Vegetarian Times, Dec, 1996 by Catherine Censor Shemo

Every year at about this time, I call every member of my family and ask that seasonal question: "Whaddya want this year?" Usually, I'm not nearly this crass. Come holiday time, however, my only spiritual impulse is often a prayer for shorter gift-wrap lines.

It's sad, I know, but a "meaningful gift" in my family has come to mean "one that the recipient won't return." Because most of us are too busy to shop for that one-of-a-kind rarity that's sure to surprise and delight, our holiday gifts fall under the category of errand fulfillment. My sister and I always exchange refill bottles of our favorite perfume; my mom likes me to pick out a few new lipsticks; my husband writes down the name and pronunciation of his favorite single malt Scotch for my shopping convenience. But every year, my father gives me his traditional answer: "I don't want you to buy me anything" and I begin the endless shopping trip for something he wants but won't identify. I've come to think of him as the inscrutable one, He Who Must Be Surprised.
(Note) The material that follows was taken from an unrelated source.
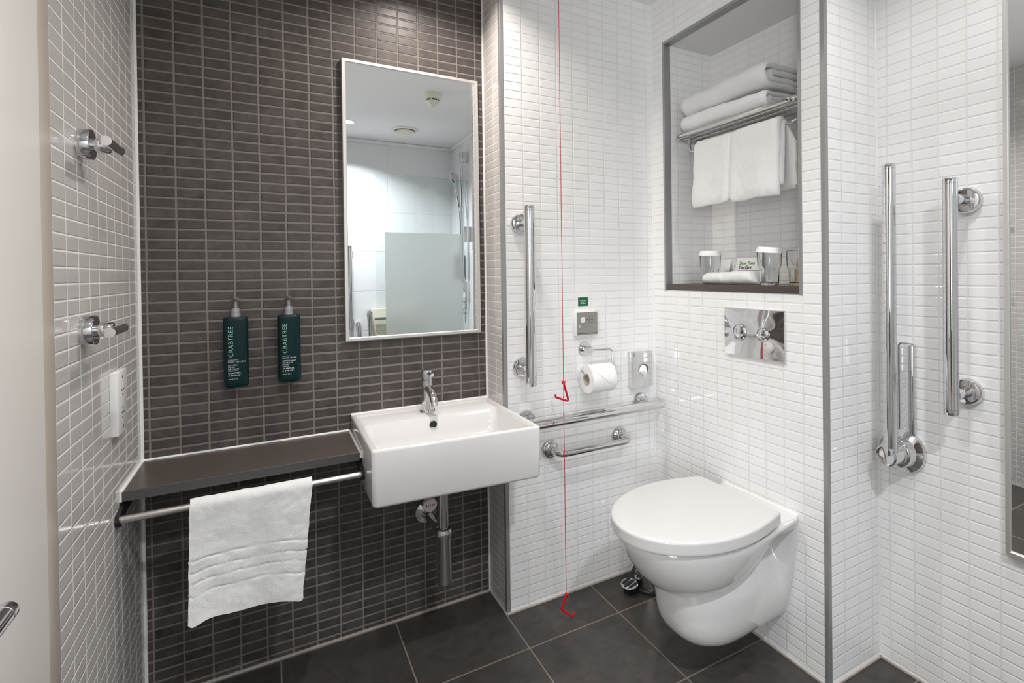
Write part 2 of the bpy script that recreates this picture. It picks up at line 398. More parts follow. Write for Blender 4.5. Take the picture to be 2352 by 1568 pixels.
# door in the left wall, with its frame and closing bar
d = thing('door_1', 'off white door in left wall with chrome closing bar', 'door', (0, (DY0+DY1)/2, 0)); d['kind'] = 'structure'
fr = MB()
fr.box(-T, .003, DY0, DY0-.072, 0, DZ, .002); fr.box(-T, .003, DY1, DY1+.072, 0, DZ, .002); fr.box(-T, .003, DY1+.072, DY0-.072, DZ-.072, DZ, .002)
fr.build('door_frame', 'jamb', d)
lf = MB().box(-.040, .010, DY1+.074, DY0-.074, .008, DZ-.074, .003, 3).build('door_leaf', 'door', d)
def flange_rail(root, name_bar, p0, p1, flanges, r, wall, fr=.036, post_r=.014, mat='chrome'):
    """straight grab bar p0-p1 with end caps, on posts to round wall roses; wall = (axis, value, outward sign)"""
    ax, val, sgn = wall; p0, p1 = Vector(p0), Vector(p1); dd = (p1-p0).normalized()
    m = MB(); L = (p1-p0).length; cp = .014
    m.lathe([(r-.003, 0), (r-.0006, .0008), (r, .003), (r, cp), (r-.0012, cp+.0006), (r-.0012, cp+.0014), (r, cp+.002), (r, L-cp-.002), (r-.0012, L-cp-.0014), (r-.0012, L-cp-.0006), (r, L-cp), (r, L-.003), (r-.0006, L-.0008), (r-.003, L)], p0, d=dd, n=36)
    m.build(name_bar, mat, root)
    N = Vector((0,0,0)); N['xyz'.index(ax)] = sgn
    for f in flanges:
        f = Vector(f); w = f.copy(); w['xyz'.index(ax)] = val; so = abs(f['xyz'.index(ax)] - val)
        rose = MB().lathe([(fr, -.002), (fr, .006), (fr-.001, .011), (fr-.004, .0155), (fr-.009, .017), (0, .017)], w, d=N, n=40).build('rose', mat, root)
        MB().lathe([(post_r, .010), (post_r, so*.62), (post_r-.001, so*.62+.0006), (post_r-.001, so*.62+.0014), (post_r, so*.62+.002), (post_r, so-r*.55)], w, d=N, n=28).build('post', mat, root)
DBX, DBY, DBZ = .055, -1.030, .819
lb = bpy.data.objects.new('closing_bar', None); COL.objects.link(lb); lb.parent = d; lb.location = (0, 0, 0)
flange_rail(lb, 'bar', (DBX, DBY, DBZ), (DBX, -1.54, DBZ), [(DBX, -1.16, DBZ), (DBX, -1.48, DBZ)], .0115, ('x', .010, 1))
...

When I was younger, I could please my father with misshapen ceramic bowls' a tile ashtray (although he doesn't smoke) or something doodled on paper ripped from a three-ring binder. What a difference a decade makes. Last year's gift was a bronze architectural rounder depicting Belgium, my father's native country. I salvaged it from a demolished highway overpass. Although he had to reinforce the living room wall to hang it, he seemed to enjoy my present. It was my only hit with dad after a string of holiday flops. But what to do this year? Clearly, a nice sweater won't cut it.

In truth, there's very little to be bought that a man of six decades needs. My dad doesn't outgrow his clothes or play golf. He keeps one bottle of whiskey for guests who aren't content with orange juice. That bottle is older than I am. I've bought ties, hats, books and tickets for dad, and they've all been forgotten before the gift wrap has been discarded. What does seem to delight him, however, is time spent with me. After all these years, dad still gets a kick out of watching Saturday morning cartoons together. He'll devour anything I cook, and he even howls with laughter over my doggerel poetry. The only gift he seems to treasure from me--is me.

This year, I think I'll take a gift-giving hint from my younger, ashtray-making self: Give of your hands and your heart. While I'm a little old to draw something for the refrigerator, I can at least jot down a few good jokes for his files. And although my mother, sister and husband will get their respective store-bought gifts, I'll also make an effort to set aside time to do something special for each of them. I'm sure my mother would appreciate a few pre-cooked vegetarian casseroles that she can freeze and reheat on busy workdays. I know my sister would like homemade relaxing bath salts as well as a chance to talk about the pressures she's facing in business school. And for just one weekend, I know my husband would like to do nothing but sleep late and cuddle by the fire. This year, I don't want to just buy my way out of my holiday obligations. I want to make most of my presents. In the process, I'll truly give of myself, and I'll receive memories to warm me through the cold, dark winter.